*DATA PROVIDED*
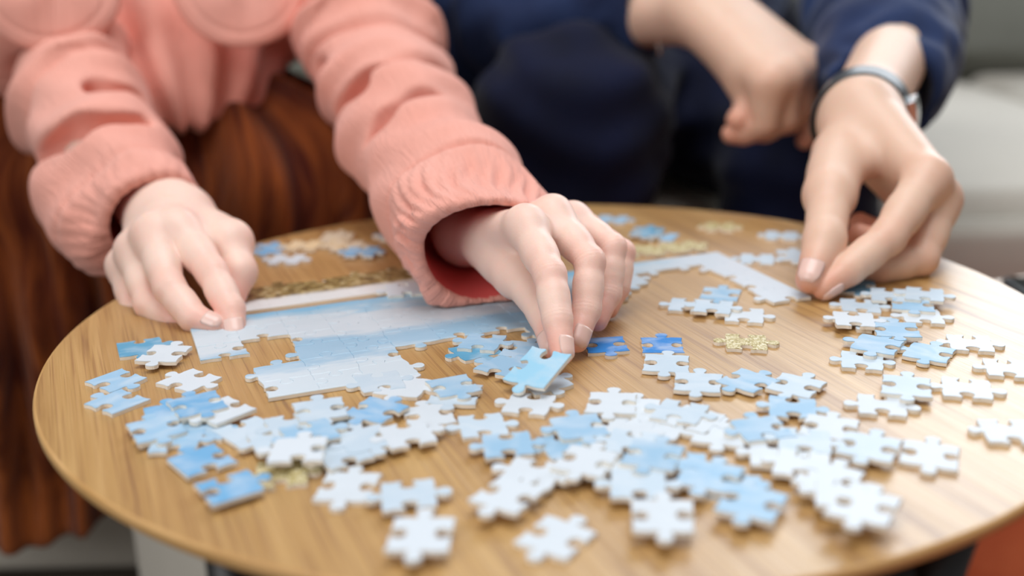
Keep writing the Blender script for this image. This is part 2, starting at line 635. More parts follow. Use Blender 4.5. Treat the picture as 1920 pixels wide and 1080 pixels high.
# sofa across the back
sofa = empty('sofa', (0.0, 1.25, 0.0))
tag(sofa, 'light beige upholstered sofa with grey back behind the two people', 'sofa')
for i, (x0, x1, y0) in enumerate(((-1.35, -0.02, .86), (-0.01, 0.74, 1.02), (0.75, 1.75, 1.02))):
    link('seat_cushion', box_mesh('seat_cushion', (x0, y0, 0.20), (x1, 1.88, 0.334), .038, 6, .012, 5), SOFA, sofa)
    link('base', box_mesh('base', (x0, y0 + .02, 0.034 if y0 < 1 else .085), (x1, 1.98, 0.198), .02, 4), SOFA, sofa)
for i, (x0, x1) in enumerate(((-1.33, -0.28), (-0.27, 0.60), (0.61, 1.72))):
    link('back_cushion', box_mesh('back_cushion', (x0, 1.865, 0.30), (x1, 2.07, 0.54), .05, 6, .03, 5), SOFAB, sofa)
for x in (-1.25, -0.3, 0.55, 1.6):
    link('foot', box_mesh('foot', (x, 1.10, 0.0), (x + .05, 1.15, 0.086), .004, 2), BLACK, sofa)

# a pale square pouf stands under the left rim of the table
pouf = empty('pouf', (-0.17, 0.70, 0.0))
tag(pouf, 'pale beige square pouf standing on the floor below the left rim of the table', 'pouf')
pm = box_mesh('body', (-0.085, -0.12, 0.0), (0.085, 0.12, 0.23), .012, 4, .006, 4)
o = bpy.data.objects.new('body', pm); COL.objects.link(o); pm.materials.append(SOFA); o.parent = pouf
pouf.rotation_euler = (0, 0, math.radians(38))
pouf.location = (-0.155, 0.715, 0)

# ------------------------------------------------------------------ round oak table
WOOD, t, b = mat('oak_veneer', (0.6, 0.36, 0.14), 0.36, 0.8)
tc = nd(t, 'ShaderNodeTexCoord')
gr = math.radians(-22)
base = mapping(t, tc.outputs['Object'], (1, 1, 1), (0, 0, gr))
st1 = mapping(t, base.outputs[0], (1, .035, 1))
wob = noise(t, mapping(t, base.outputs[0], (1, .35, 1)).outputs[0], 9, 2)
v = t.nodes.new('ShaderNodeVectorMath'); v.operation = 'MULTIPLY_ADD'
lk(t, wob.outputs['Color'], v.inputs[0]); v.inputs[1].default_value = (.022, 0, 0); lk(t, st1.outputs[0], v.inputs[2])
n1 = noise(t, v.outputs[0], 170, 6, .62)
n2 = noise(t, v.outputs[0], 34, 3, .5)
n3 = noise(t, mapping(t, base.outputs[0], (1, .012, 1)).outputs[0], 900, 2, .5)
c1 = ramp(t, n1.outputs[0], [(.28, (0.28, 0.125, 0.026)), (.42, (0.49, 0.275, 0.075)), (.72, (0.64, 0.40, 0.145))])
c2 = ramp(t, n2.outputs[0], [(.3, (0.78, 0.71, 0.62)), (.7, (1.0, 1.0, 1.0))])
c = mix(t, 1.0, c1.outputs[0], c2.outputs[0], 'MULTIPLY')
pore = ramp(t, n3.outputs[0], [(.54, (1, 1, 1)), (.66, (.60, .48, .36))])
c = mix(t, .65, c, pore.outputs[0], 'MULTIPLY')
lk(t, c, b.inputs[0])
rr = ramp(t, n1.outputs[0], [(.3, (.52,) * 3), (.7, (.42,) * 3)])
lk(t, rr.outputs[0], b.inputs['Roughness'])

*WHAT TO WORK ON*
Your copy of the data should match it exactly, except that pictures are left out.

*EXERCISE RESULT*
Keep writing the Blender script for this image. This is part 2, starting at line 635. More parts follow. Use Blender 4.5. Treat the picture as 1920 pixels wide and 1080 pixels high.
# sofa across the back
sofa = empty('sofa', (0.0, 1.25, 0.0))
tag(sofa, 'light beige upholstered sofa with grey back behind the two people', 'sofa')
for i, (x0, x1, y0) in enumerate(((-1.35, -0.02, .86), (-0.01, 0.74, 1.02), (0.75, 1.75, 1.02))):
    link('seat_cushion', box_mesh('seat_cushion', (x0, y0, 0.20), (x1, 1.88, 0.334), .038, 6, .012, 5), SOFA, sofa)
    link('base', box_mesh('base', (x0, y0 + .02, 0.034 if y0 < 1 else .085), (x1, 1.98, 0.198), .02, 4), SOFA, sofa)
for i, (x0, x1) in enumerate(((-1.33, -0.28), (-0.27, 0.60), (0.61, 1.72))):
    link('back_cushion', box_mesh('back_cushion', (x0, 1.865, 0.30), (x1, 2.07, 0.54), .05, 6, .03, 5), SOFAB, sofa)
for x in (-1.25, -0.3, 0.55, 1.6):
    link('foot', box_mesh('foot', (x, 1.10, 0.0), (x + .05, 1.15, 0.086), .004, 2), BLACK, sofa)

# a pale square pouf stands under the left rim of the table
pouf = empty('pouf', (-0.17, 0.70, 0.0))
tag(pouf, 'pale beige square pouf standing on the floor below the left rim of the table', 'pouf')
pm = box_mesh('body', (-0.085, -0.12, 0.0), (0.085, 0.12, 0.23), .012, 4, .006, 4)
o = bpy.data.objects.new('body', pm); COL.objects.link(o); pm.materials.append(SOFA); o.parent = pouf
pouf.rotation_euler = (0, 0, math.radians(38))
pouf.location = (-0.155, 0.715, 0)

# ------------------------------------------------------------------ round oak table
WOOD, t, b = mat('oak_veneer', (0.6, 0.36, 0.14), 0.36, 0.8)
tc = nd(t, 'ShaderNodeTexCoord')
gr = math.radians(-22)
base = mapping(t, tc.outputs['Object'], (1, 1, 1), (0, 0, gr))
st1 = mapping(t, base.outputs[0], (1, .035, 1))
wob = noise(t, mapping(t, base.outputs[0], (1, .35, 1)).outputs[0], 9, 2)
v = t.nodes.new('ShaderNodeVectorMath'); v.operation = 'MULTIPLY_ADD'
lk(t, wob.outputs['Color'], v.inputs[0]); v.inputs[1].default_value = (.022, 0, 0); lk(t, st1.outputs[0], v.inputs[2])
n1 = noise(t, v.outputs[0], 170, 6, .62)
n2 = noise(t, v.outputs[0], 34, 3, .5)
n3 = noise(t, mapping(t, base.outputs[0], (1, .012, 1)).outputs[0], 900, 2, .5)
c1 = ramp(t, n1.outputs[0], [(.28, (0.28, 0.125, 0.026)), (.42, (0.49, 0.275, 0.075)), (.72, (0.64, 0.40, 0.145))])
c2 = ramp(t, n2.outputs[0], [(.3, (0.78, 0.71, 0.62)), (.7, (1.0, 1.0, 1.0))])
c = mix(t, 1.0, c1.outputs[0], c2.outputs[0], 'MULTIPLY')
pore = ramp(t, n3.outputs[0], [(.54, (1, 1, 1)), (.66, (.60, .48, .36))])
c = mix(t, .65, c, pore.outputs[0], 'MULTIPLY')
lk(t, c, b.inputs[0])
rr = ramp(t, n1.outputs[0], [(.3, (.52,) * 3), (.7, (.42,) * 3)])
lk(t, rr.outputs[0], b.inputs['Roughness'])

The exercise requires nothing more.